I made it out to dinner in the Venetian restaurant Tao on the Thursday night but with a 6am flight the following morning hit the sack about 10pm. The 36 hour journey home about finished me and I've come out of the other side of this week still feeling a little shaky but well on the road to recovery. My feet and energy levels are the last things to come back.

I would recommend this race to anybody, anywhere. It is probably the hardest thing you'll ever do but it is a monumental run and in my opinion worth everything you have to give to get to the finish. Its easily my single greatest accomplishment in a short 28 years. The barriers to success start with the entry criteria, they will not accept any applications from people who haven't run at least 2 x 100 mile non-stop races. The 90 places are highly covered and I was extremely fortunate to get a place with only 40 rookie slots each year. The fact that so many of the runners go back to race time and time again is a pretty good indication of just how special Badwater is.

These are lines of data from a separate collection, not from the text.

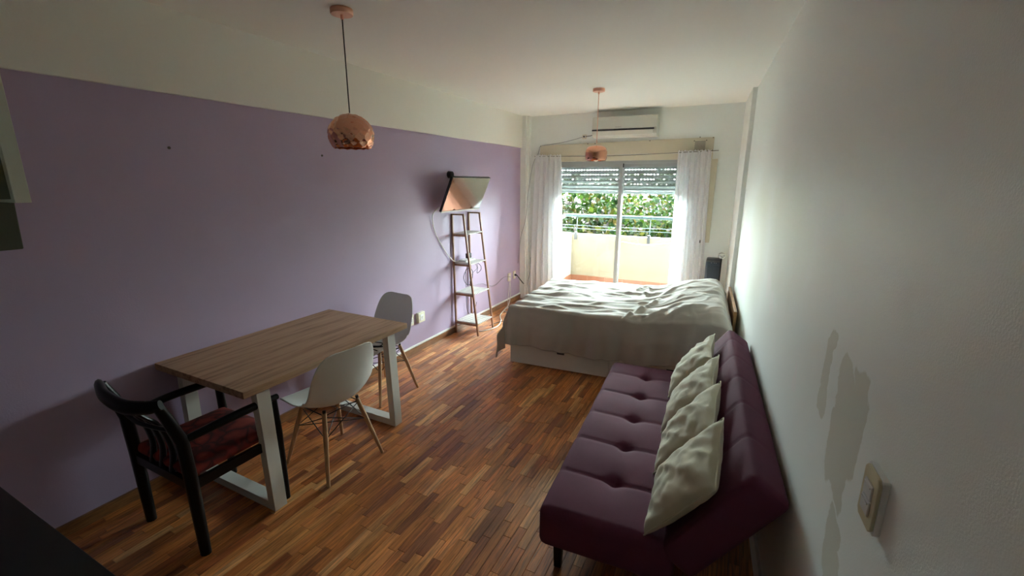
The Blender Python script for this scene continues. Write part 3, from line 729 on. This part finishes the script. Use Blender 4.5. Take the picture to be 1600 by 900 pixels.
for x in (-.09, -.005, .08):
    MB().tube([(x, -.004, .39), (x, .012, .50), (x, -.02, .64), (x, -.085, .73), (x, -.118, .79)], [.024, .024, .023, .022, .020], 10, flat=.45, up=(1, 0, 0), smooth=5).build('back_slat', 'black_lacquer', arm, smooth=True, angle=60)
def puff(q, p):
    if p[2] > 0: q.z += .018*(1-(q.x/.24)**4)*(1-(q.y/.22)**4)
    return q
MB().rbox((.47, .44, .05), .02, .03, puff, (-.005, .215, .42)).build('seat_cushion', 'red_cloth', arm, smooth=True)

# ------------------------------------------------------------------ sofa
so = thing('sofa_bed', 'purple tufted sofa bed with reclined backrest along the right wall', 'sofa', uv(2.29, 1.335), TH)
SL = 1.715
tu = [.30 + .302*i for i in range(5)]
def seatfn(q, p):
    if p[2] > 0 or True:
        wx = q.x + .275; wy = q.y + SL/2
        if q.z > -.02:
            dz = 0
            for ty in tu:
                d2 = (wx-.267)**2 + (wy-ty)**2
                dz -= .017*exp(-d2/(.035**2)); dz -= .008*exp(-d2/(.11**2))
                dz -= .006*exp(-((wy-ty)/.010)**2)*(1 - .3*abs(wx-.267)/.27)
            dz -= .003*exp(-((wx-.267)/.010)**2)
            # panels puff up between seams
            ph = (wy - .30)/.302; dz += .005*abs(sin(pi*ph)) if -1 < ph < 5 else 0
            q.z += dz*min(1, max(0, (q.z+.02)/.08))
    q.z -= .012*max(0, (q.x-.1)/.17)
    return q
MB().rbox((.55, SL, .185), .035, .014, seatfn, (.275, SL/2, .292)).build('seat', 'purple_velvet', so, smooth=True)
ba = math.atan2(.39, .27)
BL, BT = .50, .155
def backfn(q, p):
    a_ = q.x + BL/2; wy = q.y + SL/2           # q.x along the height, q.z thickness (front = +z)
    if q.z > -.02:
        dz = 0
        for ty in tu:
            dz -= .005*exp(-((wy-ty)/.010)**2)
            dz -= .006*exp(-((wy-ty)**2 + (a_-.25)**2)/(.04**2))
        ph = (wy - .30)/.302; dz += .003*abs(sin(pi*ph))
        q.z += dz*min(1, max(0, (q.z+.02)/.07))
    if a_ > BL-.05:
        for ty in tu: q.x -= .003*exp(-((wy-ty)/.010)**2)
    return q
mb = MB().rbox((BL, SL, BT), .03, .015, backfn)
mid = Vector((.50, 0, .37)) + Vector((cos(ba), 0, sin(ba)))*(BL/2-.03) + Vector((sin(ba), 0, -cos(ba)))*(BT/2)
mb.v = [Vector((mid.x + q.x*cos(ba) - q.z*sin(ba), q.y + SL/2, mid.z + q.x*sin(ba) + q.z*cos(ba))) for q in mb.v]
bo = mb.build('backrest', 'purple_velvet', so, smooth=True)
for (x, y) in ((.06, .13), (.06, SL-.13), (.46, .13), (.46, SL-.13)):
    MB().hexa([(x-.016, y-.016, 0), (x+.016, y-.016, 0), (x+.016, y+.016, 0), (x-.016, y+.016, 0), (x-.022, y-.022, .21), (x+.022, y-.022, .21), (x+.022, y+.022, .21), (x-.022, y+.022, .21)]).build('leg', 'black_lacquer', so, bevel=.002)
MB().box(.08, .5, .2, SL-.2, .165, .205).build('frame', 'black_metal', so)
MB().tube([(BL*0+.56, .3, .20), (.80, .3, .42)], .012, 8).build('hinge_bar', 'black_metal', so)

# cushions leaning on the backrest
def cushion(cy, rot, tilt, yawk, size, seed, label, lift=0):
    rnd = random.Random(seed)
    t = thing('cushion', label, 'cushion'); t['group'] = 'pale cushions on the sofa bed'
    n_ = 34; vs = []; a = size/2; T = .062
    def edge(s, tt):   # outline with pointed corners and slightly hollow sides
        return a*s*(1 - .07*(1-abs(s)**2)*0 - .06*(1-tt*tt)), a*tt*(1 - .06*(1-s*s))
    for side in (1, -1):
        for i in range(n_+1):
            for j in range(n_+1):
                s, tt = -1+2*i/n_, -1+2*j/n_; x, y = edge(s, tt)
                k = max(0, (1-s**2)*(1-tt**2))**.42
                nz = noise.noise(Vector((x*7+seed*3, y*7, seed)))*.010 + noise.noise(Vector((x*18-y*9, y*20+x*9, seed+5)))*.008
                rdg = abs(noise.noise(Vector(((x-y)*9+seed, (x+y)*2.2, seed+9))))*-.020
                z = side*(T*k) + (nz + rdg)*min(1, k*1.6)*(1 if side > 0 else .4)
                vs.append((x, y, z))
    m_ = (n_+1)**2; fs = []
    for i in range(n_):
        for j in range(n_):
            q = (i*(n_+1)+j, (i+1)*(n_+1)+j, (i+1)*(n_+1)+j+1, i*(n_+1)+j+1); fs.append(q); fs.append(tuple(k+m_ for k in q)[::-1])
    # frame: local x = along the sofa (v), local y = up the backrest, local z = out
    up_ = UU*cos(ba-tilt) + Vector((0, 0, sin(ba-tilt))); al = VV.copy()
    out = al.cross(up_); out = -out if out.z < 0 else out
    R1 = Matrix.Rotation(rot, 3, out); up_ = R1 @ up_; al = R1 @ al
    R2 = Matrix.Rotation(yawk, 3, up_); al = R2 @ al; out = R2 @ out
    base = uv(2.79, cy, .385)
    cen = base + (UU*cos(ba)+Vector((0, 0, sin(ba))))*(size*.455+lift) + (VV.cross(UU*cos(ba)+Vector((0, 0, sin(ba)))))*-1*(-.0)
    nrm = Vector((0, 0, 0)) + (UU*(-sin(ba)) + Vector((0, 0, cos(ba))))
    cen = cen + nrm*(T*.95)
    Mx = Matrix((al, up_, al.cross(up_))).transposed()
    if (Mx @ Vector((0, 0, 1))).dot(nrm) < 0: Mx = Matrix((-al, up_, (-al).cross(up_))).transposed()
    t.matrix_world = Matrix.Translation(cen) @ Mx.to_4x4()
    MB().raw(vs, fs).build('cover', 'cushion_cloth', t, smooth=True)
    ring = []
    for (s0, t0, s1, t1) in ((-1, -1, 1, -1), (1, -1, 1, 1), (1, 1, -1, 1), (-1, 1, -1, -1)):
        for k in range(14):
            f = k/14; s, tt = s0+(s1-s0)*f, t0+(t1-t0)*f; x, y = edge(s, tt)
            ring.append((x*1.004, y*1.004, .003*sin(9*f+seed)))
    MB().tube(ring, .0035, 6, closed=True).build('piping', 'cushion_cloth', t, smooth=True)
    return t
cushion(1.53, radians(-10), .0, radians(2), .405, 1, 'pale beige cushion nearest the camera on the sofa bed')
cushion(1.93, radians(-9), .0, radians(0), .40, 2, 'pale beige cushion second from the near sofa end, over its neighbour', .0)
cushion(2.31, radians(-9), .0, radians(0), .40, 3, 'pale beige cushion third from the near sofa end, half covered')
cushion(2.76, radians(-6), .0, radians(0), .385, 4, 'crumpled pale beige cushion nearest the bed on the sofa bed')

# ------------------------------------------------------------------ bed
bd = thing('storage_bed', 'white storage bed base with drawers under the bedspread', 'bed', uv(1.217, 3.543), TH)
BXL, BYL = 1.93, 1.38
box('base', 'bed_white', 0, BXL, 0.018, BYL, .02, .27, bd, bevel=.002)
box('plinth', 'dark_grey', .02, BXL-.02, .03, BYL-.02, 0, .02, bd)
for (a, b_) in ((.004, .950), (.960, BXL-.004)):
    d_ = box('drawer_front', 'bed_white', a, b_, 0, .018, .012, .262, bd, bevel=.0015)
    c_ = (a+b_)/2 + .03
    box('handle_slot', 'dark_grey', c_-.035, c_+.035, -.001, .004, .160, .180, d_)
MB().rbox((BXL-.02, BYL-.02, .27), .05, .2, c=(BXL/2, BYL/2, .405)).build('mattress', mat('mattress', (.7, .68, .64), .8), bd, smooth=True)
box('headboard', 'headboard_wood', BXL-.012, BXL+.012, .30, BYL-.08, 0, .66, bd, bevel=.003)
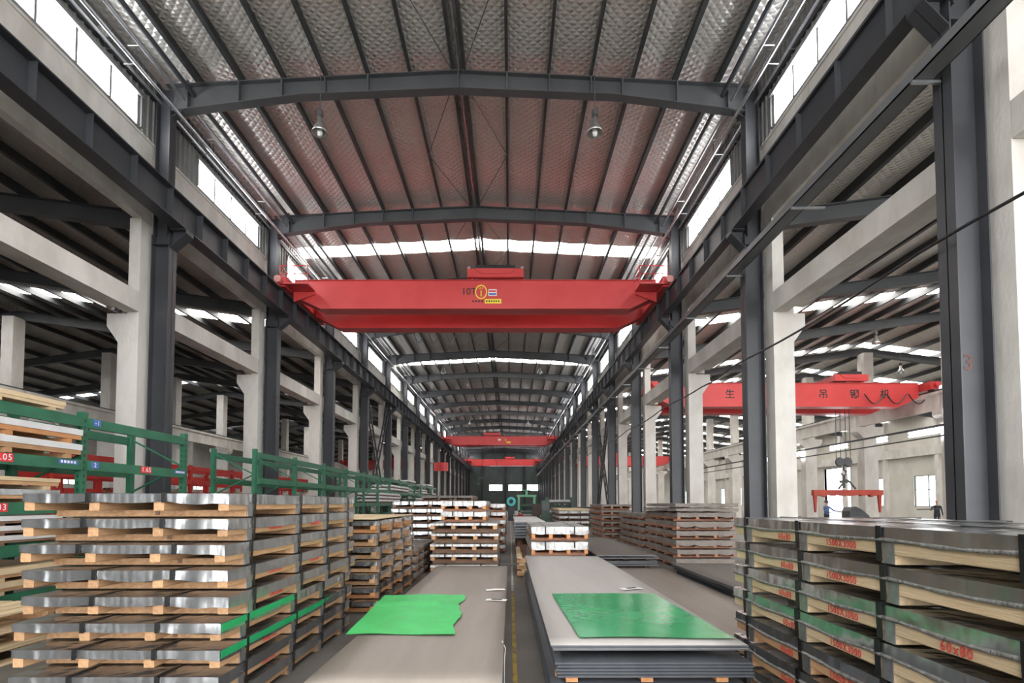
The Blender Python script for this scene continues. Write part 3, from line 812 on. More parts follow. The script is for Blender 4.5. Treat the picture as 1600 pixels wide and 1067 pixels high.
for k in range(6):
    bn.add([(k*0.28, 0.05*math.sin(k*1.3), 0), (k*0.28+0.28, 0.05*math.sin((k+1)*1.3), 0), (k*0.28+0.28, 0.05*math.sin((k+1)*1.3), 1.0), (k*0.28, 0.05*math.sin(k*1.3), 1.0)], [(0, 1, 2, 3)])
o = bn.build('red_banner', 'crane_red', None, (sx(-1, COL_IN+0.45), 60.58, 5.4))
tag(o, 'small orange-red banner hung between far columns on the left', 'banner')

# ------------------------------------------------------------------ lamps
lp = dict(shade=MB().lathe([(0.035, 0.28), (0.06, 0.25), (0.075, 0.10), (0.12, 0.05), (0.18, -0.08), (0.20, -0.15), (0.19, -0.15), (0.16, -0.07), (0.10, 0.04), (0.0, 0.05)], 20).mesh('shade', 'lamp_alu', True),
          ballast=MB().lathe([(0.0, 0.44), (0.07, 0.44), (0.08, 0.40), (0.08, 0.30), (0.04, 0.28), (0, 0.28)], 14).mesh('ballast', 'rafter_grey'),
          bulb=MB().lathe([(0.0, -0.22), (0.05, -0.20), (0.075, -0.12), (0.06, -0.02), (0.03, 0.04)], 14).mesh('bulb', 'bulb_glass', True),
          rod=MB().tube([(0, 0, 0.44), (0, 0, 1.38), (0, 0.10, 1.43), (0, 0.2, 1.40)], 0.012, 6).mesh('rod', 'rafter_grey'))
def lamp(x, y, z, label):
    t = empty('highbay_lamp', (x, y, z)); tag(t, label, 'lamp', 'high-bay lamps')
    for k, me in lp.items(): inst(k, me, t)
for k, y in enumerate((12.6, 36.6, 60.6, 84.6)):
    for side, nm in SIDES:
        lamp(XC+side*3.47, y, 11.07, '%s pair of high-bay lamps from the camera, the one on the %s, unlit' % (ORD[k], nm))
for (x, y, z, w) in ((-14.6, 18.6, 8.9, 'dark left side hall near the camera'), (-14.6, 30.6, 8.9, 'dark left side hall farther back'), (17.6, 24.4, 9.4, 'right side hall above its red crane'), (23.5, 30.6, 9.6, 'right side hall beyond the middle columns')):
    lamp(x, y, z, 'dome lamp hanging in the '+w)
for k, (a, b_) in enumerate(((24.4, 26.3), (27.9, 28.6), (31.2, 32.8), (36, 37.6), (41, 42.6), (20, 21.6))):
    t = empty('tube_light', (20.55, a, 5.02))
    tag(t, ['lit tube lamp right of the middle column marked 7', 'short lit tube lamp right behind the column marked 7', 'lit tube lamp above the hook block', 'lit tube lamp left of the hook block', 'farthest lit tube lamp in the right side hall', 'lit tube lamp hidden by the nearest dark column'][k], 'lamp', 'tube lamps on the middle columns')
    MB().tube([(0, 0, 0), (0, b_-a, 0)], 0.06, 8).tube([(0, 0, 0.16), (0, b_-a, 0.16)], 0.06, 8).build('tube', 'tube_lit', t)
    MB().box(-0.02, 0.08, -0.05, b_-a+0.05, 0.06, 0.10).build('holder', 'rafter_grey', t)
tr_ = MB().box(-0.05, 0.05, 0, 45, -0.06, 0.0).box(-0.05, 0.05, 0, 45, 0.42, 0.52).build('light_trunking', 'black', None, (20.62, 14, 4.85))
tag(tr_, 'twin dark trunking carrying the tube lamps along the middle columns', 'trunking')

# ------------------------------------------------------------------ wrapped sheet packs on timber pallets
def wrap_mesh(name, W, L, H, mat, seed, sag=0.02, amp=0.006, stops_x=(), stops_y=(), step=0.11, over=0.0, ydrop=0.0):
    """closed crinkled pack: top face, four walls with an uneven lower edge, bottom; centred in x and y, z from 0 (bottom) to H"""
    rr = random.Random(seed)
    per = []
    def edge(p, q, stops, sgn):
        n = max(3, int(math.hypot(q[0]-p[0], q[1]-p[1])/step))
        for k in range(n):
            t = k/n
            s = 0.0
            if stops:
                st = [0.0] + sorted(stops) + [1.0]
                for a, b_ in zip(st[:-1], st[1:]):
                    if a <= t <= b_: s = math.sin(math.pi*(t-a)/(b_-a))
            per.append((p[0]+(q[0]-p[0])*t, p[1]+(q[1]-p[1])*t, s, sgn, k == 0))
    w, l = W/2, L/2
    edge((-w, -l), (w, -l), stops_x, (0, -1)); edge((w, -l), (w, l), stops_y, (1, 0))
    edge((w, l), (-w, l), stops_x, (0, 1)); edge((-w, l), (-w, -l), stops_y, (-1, 0))
    n = len(per); vs = []
    f_sag = [rr.uniform(0.2, 1.0) for _ in range(60)]
    for row, z in enumerate((H, H*0.52, 0.0)):
        for i, (x, y, s, sg, corner) in enumerate(per):
            o = rr.uniform(-amp, amp)*(0.3 if row == 0 else 1.0) + (over*s if row == 2 else over*0.4*s if row == 1 else 0)
            dz = rr.uniform(-amp, amp)*0.4
            if row == 2: dz -= sag*s*f_sag[i//9 % 60]*(0.3 if sg[0] else 1.0) + (ydrop if sg[0] else 0)
            vs.append((x+sg[0]*o, y+sg[1]*o, z+dz))
    fs = [tuple(range(n)), tuple(range(3*n-1, 2*n-1, -1))]
    for row in range(2):
        for i in range(n):
            j = (i+1) % n
            fs.append((row*n+i, (row+1)*n+i, (row+1)*n+j, row*n+j))
    m = MB().add(vs, fs)
    me = m.mesh(name, mat, True)
    me.set_sharp_from_angle(angle=R(35))
    return me
WR, BX = {}, {}
def wrap_cached(W, L, H, mat, var, **k):
    key = (round(W, 3), round(L, 3), round(H, 3), mat, var)
    if key not in WR: WR[key] = wrap_mesh('wrapped_sheets', W, L, H, mat, hash(key[:3]) % 1000 + var*17 + 3, **k)
    return WR[key]
def box_cached(name, a, b_, c, mat):
    key = (name, round(a, 3), round(b_, 3), round(c, 3), mat)
    if key not in BX:
        e = min(a, b_, c)*0.06
        m = MB().prism([(-a/2+e, 0), (a/2-e, 0), (a/2, e), (a/2, c-e), (a/2-e, c), (-a/2+e, c), (-a/2, c-e), (-a/2, e)], 'y', -b_/2, b_/2)
        BX[key] = m.mesh(name, mat)
    return BX[key]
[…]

Perhaps the most special accomplishment ever on the Badwater course took place this year. Jack Denness finished the race for the 12th time in a total of just over 59 hours. The time seems slow but Jack recently turned 75 years old. Ive said it elsewhere already that I think this may be perhaps the greatest sporting achievement Ive ever witnessed. All in all there were 5 British finishers this year with James Adams, Mark Wooley and Tim Welch all making the finish as well. A good performance from the UK!

Would I run it again? You can never say never but I think for next time Id like to crew someone else and get to see the event from the other side of the fence. From everything the boys came out of it with, you get a similar experience without the handfuls of punishment.

Next up its UTMB and FC508. Thats it for me in 2010, its already been the best year of running and racing I've ever had and could have hoped for despite being over 9 hours outside of my goal time at Badwater. In the end it was just about finishing and that is no bad thing. Id take just the same result at the next two all day long.